The governor says the attorney general’s office has received more than 260 price gouging complaints this year and while activating the gouging laws might only have a minimal effect, Beshear says – with prices this high – every protection is worth it.

"I'm willing to do what it takes to provide relief, even if it's minimal. So today, I'm taking this action because I believe strongly that even minimal relief is better than no relief."
Gov. Andy Beshear

Beshear said, in a recent meeting with governors, former Federal Reserve head Ben Bernanke pinned most of the blame for the skyrocketing gas prices on US efforts to prevent European allies from having purchase Russian fuel amid the ongoing war in Ukraine. And that means major relief at the pump could be a ways off.

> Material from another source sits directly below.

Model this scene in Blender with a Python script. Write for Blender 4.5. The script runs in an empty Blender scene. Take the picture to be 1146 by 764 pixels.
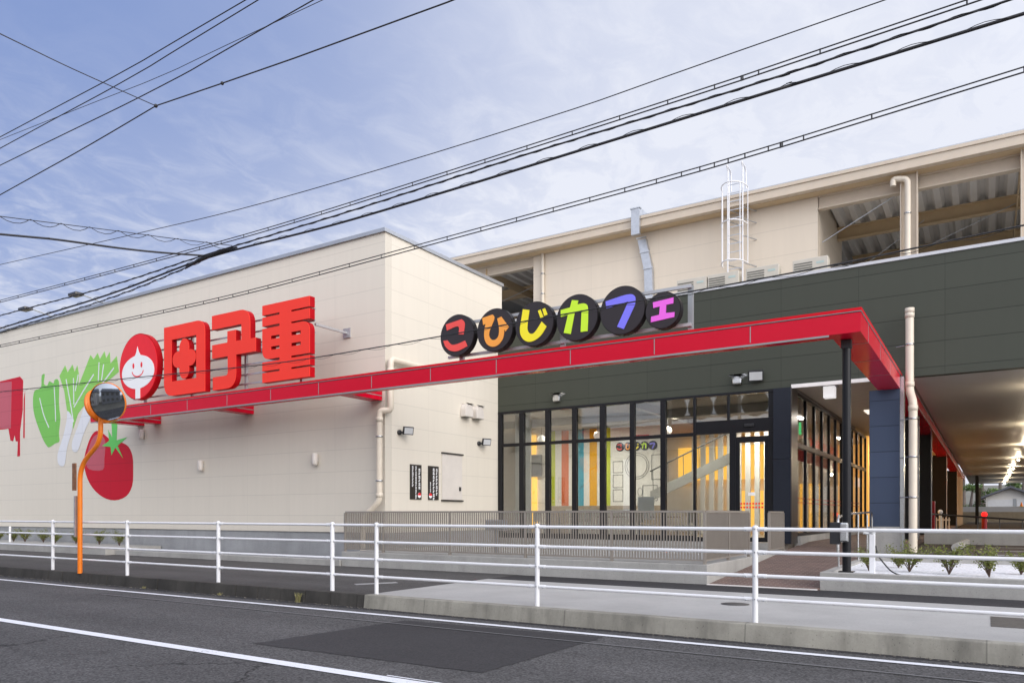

"Part of what we're seeing right now is not likely to subside until that war is, hopefully, ending, or nearing its end," Beshear continued. "We've got to understand that stopping a dictator always takes sacrifice. We're not being asked to send our sons and daughters. We are being asked to endure some economic hardship."

In addition, the governor re-upped a 30-day state of emergency surrounding baby formula. That action also activated laws aimed at stopping any would-be price-gougers.

"It's something that's still far too hard to get and it's critical that we have these protections in place," the governor added.

Violators found guilty of price gouging can face significant damages.